While the invention has been described in conjunction with the exemplary embodiments described above, many modifications and variations will be apparent to those skilled in the art when given this disclosure. For example, the vanes of the swirlers of the outer mains and outer pilot air passages can be configured to introduce an inward radial component to their air flows. Also the bends in these air passages can be formed from smoothly curved portions of the side walls. Accordingly, the exemplary embodiments of the invention set forth above are considered to be illustrative and not limiting.
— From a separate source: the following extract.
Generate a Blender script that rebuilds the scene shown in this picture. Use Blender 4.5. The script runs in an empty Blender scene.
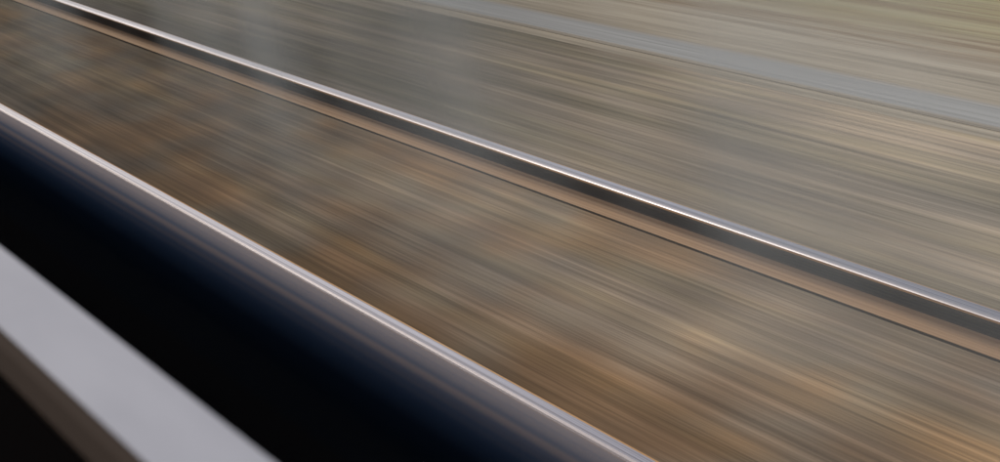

Various changes to the described embodiments may be made without departing from the scope of the invention.

Claims

An airblast fuel injector for a fuel spray nozzle of a gas turbine engine, the fuel injector having an annular air passage (48) for the passage of a swirling air flow therethrough, the swirling air flow being used by the fuel injector to produce an atomised fuel spray, wherein:
the annular air passage (48) contains a swirler (42) for producing the swirling air flow, the swirler (42) comprising a circumferential row of vanes (46) which span inner and outer side walls of the annular air passage (48);

viewed on a longitudinal section through the fuel injector, the annular air passage (48) has a bend (52) downstream of the swirler (42), the bend (52) changing the direction of the annular air passage (48) such that the annular air passage (48) turns radially outwards downstream of the bend (52); characterised in that

the vanes (46) are configured to introduce a radial outward component to the air flow exiting the swirler (42), the radial component guiding the air flow around the bend (52), the vanes (46) are leant to introduce the radial component to the air flow exiting the swirler (42), such that, across each inter-vane passage formed by a suction surface of one vane (46) and a facing pressure surface of a neighbouring vane (46), with increasing radial distance the lean inclines the suction surface towards the pressure surface.
The airblast fuel injector of claim 1 which further has an annular fuel passage coaxial with the annular air passage (48), the annular fuel passage feeding fuel into the annular air passage (48) through a port (50) located downstream of the bend (52) at the side wall of the annular air passage (48) which, viewed on the longitudinal section through the fuel injector, forms the inside of the bend (52).
The airblast fuel injector of claim 2, wherein the bend (52) is formed by smoothly curved portions of the side walls of the annular air passage (48).
The airblast fuel injector of claim 3, wherein the smoothly curved portions of the side walls begin at the swirler (42).
The airblast fuel injector of any one of the previous claims, wherein the leading and/or trailing edges of the vanes (46) are forward swept to introduce the radial component to the air flow exiting the swirler (42).
A fuel spray nozzle (32) of a gas turbine engine having the airblast fuel injector of any one of the previous claims.
A fuel spray nozzle according to claim 6, wherein the airblast fuel injector is a mains fuel injector, the nozzle further having a pilot fuel injector radially inwardly of the mains fuel injector.
A combustor (30) of a gas turbine engine having a plurality of fuel spray nozzles according to claim 6 or 7.
A gas turbine engine (10) having the combustor of claim 8.